Sunday, March 07, 2010

Lotu and Vanua - first fruits ceremony

Nacula villagers and Reverend Savirio Vuata, left, with their yams the offered up in prayer
from w
In western countries they usually call it Harvest Festival but in Fiji it is very special as offering the first fruits to the chief and to the church. There's a story in today's Fiji Times about this Fijian custom in Labasa. The reason given in the story is to do this to gain blessing, but it is also to show respect for those with status in the community. I'm not sure about the talatala's words about this though, that the vanua turns on you if you neglect traditional procedures. Though the First Fruits ceremony does date back to Biblical/Hebrew times, it also has been traditional in Fijian culture in pre-contact times, so it is not an introduced custom but acculturated now to fit in with the lotu as well as the vanua. One question though - where do the vegetables and fruits go to, after the blessing? Are they shared out to give to the poor and needy in the Labasa community? I think that such prayers need to be followed up with practical action, don't you?

Offering the first crop
Theresa Ralogaivau
Monday, March 08, 2010
YAMS of all shapes and sizes filled churches around the country yesterday offered by farmers in return for a fruitful farming season - a practice that dates back to biblical times.

At Nacula Village outside Labasa and in hundreds of villages around the country, Saturday was taken up by farmers harvesting their prized crop. From midday Saturday, the menfolk began carrying their yams to church in anticipation of the prayers for divine blessings - or lotu ni sevu.

Reverend Savirio Vuata reminded the Nacula church congregation the life of a farmer was the most blessed of all because of the fruits of his harvest. "It may be a humble life but the farmer always has food for his family, a bank of money in his fields and always working with nature," he said. "That's a life that God always blesses."

Reverend Vuata said the three stages of a farmer's joy begin with the first seed planted in the ground, plants bursting from the ground and the harvest. "For eight months to a year yams are grown with special care - for a farmer it's just like raising a child because the yam farm is always kept clean and cared for," he said.

Reverend Vuata said the fruits of the harvest were offered to secure blessings. However, he warned that the traditional sevu - the first harvest of all kinds of crops that should be given to traditional leaders - was not commonly practised these days. "The Christian sevu church is happening but the other traditional sevu seems to have been forgotten," he said. "That is a cultural practice in Fiji and indigenous farmers must remember that if they do not perform that too, then they are attracting the curse of the land."


Jambalaya said...

This outdated practice should be questioned, because it makes the citizenry obligated to donate their best harvest, as well as pay tithe etc.
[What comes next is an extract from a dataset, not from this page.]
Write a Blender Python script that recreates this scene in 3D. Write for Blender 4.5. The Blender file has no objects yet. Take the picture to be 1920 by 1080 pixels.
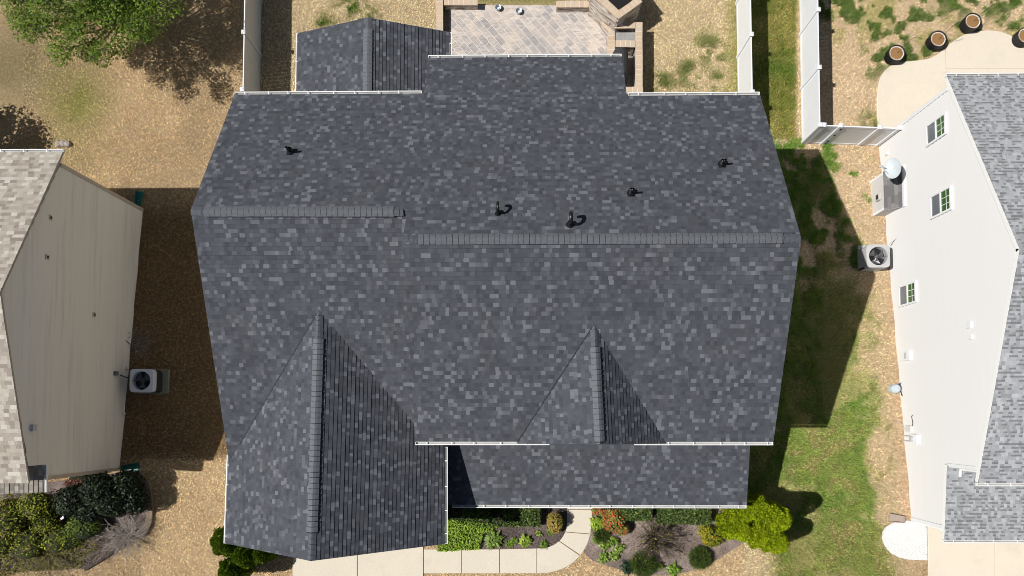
import bpy, math, random
import numpy as np
from mathutils import Vector, Matrix

random.seed(7)
rng = np.random.default_rng(11)
SC = bpy.context.scene
COL = SC.collection

# ------------------------------------------------------------------ camera
CAM_H = 28.3                      # drone height over the datum (m)
FPX, PPX, PPY = 1280.0, 960.0, 720.0
NAD = (977.0, 783.0)              # where the plumb line under the drone meets the frame
_n = Vector(((NAD[0]-PPX)/FPX, -(NAD[1]-PPY)/FPX, -1.0)).normalized()
_Z = -_n
_X = (Vector((1, 0, 0)) - _Z*_Z.x).normalized()
_Y = _Z.cross(_X)
RM = Matrix((_X, _Y, _Z))         # world = RM @ camera
cam_d = bpy.data.cameras.new('camera'); cam = bpy.data.objects.new('camera', cam_d); COL.objects.link(cam)
cam_d.sensor_width = 36.0; cam_d.lens = 24.0; cam_d.shift_y = 180/1920.0
cam_d.clip_end = 500
cam.matrix_world = Matrix.Translation((0, 0, CAM_H)) @ RM.to_4x4()
SC.camera = cam

# ------------------------------------------------------------------ light
SUN = Vector((-0.755, -0.085, 1.0)).normalized()
elev = math.asin(SUN.z)
w = bpy.data.worlds.new('World'); SC.world = w; w.use_nodes = True
nt = w.node_tree
sky = nt.nodes.new('ShaderNodeTexSky'); sky.sky_type = 'NISHITA'; sky.sun_disc = False
sky.sun_elevation = elev; sky.sun_rotation = math.radians(264)
bg = nt.nodes['Background']; bg.inputs['Strength'].default_value = 0.043
nt.links.new(sky.outputs['Color'], bg.inputs['Color'])
sd = bpy.data.lights.new('sun', 'SUN'); sd.energy = 5.0; sd.angle = math.radians(0.5); sd.color = (1.0, 0.97, 0.925)
so = bpy.data.objects.new('sun', sd); COL.objects.link(so)
so.rotation_euler = SUN.to_track_quat('Z', 'Y').to_euler(); so.location = (-20, -3, 40)
SC.view_settings.view_transform = 'Standard'; SC.view_settings.look = 'None'
SC.view_settings.exposure = 0.12; SC.view_settings.gamma = 1.0; SC.view_settings.use_curve_mapping = False
SC.cycles.filter_width = 0.9; SC.cycles.max_bounces = 6; SC.cycles.diffuse_bounces = 3; SC.cycles.transparent_max_bounces = 6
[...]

This is double dipping by the church and only will improvish their members.

Donations like these to the church should be quantified and a tax deduction mechanism be created, so these donations can be accurately accounted for.

Meaning it should be recorded that Mr X contributed $Y amount of food crops and this generates the same amount in tax deductions, if Mr X was filing his tax returns.

Peceli and Wendy's Blog said...

Hello Jambalaya,
I think turning this into a taxable item is going a bit far. The farmers don't give their whole harvest, but a token gift, and it goes onward to needy people - or I hope so! Just like the Harvest Festival in many churches, the gifts are symbolic and related toa generosity as a reminder of the generosity of God.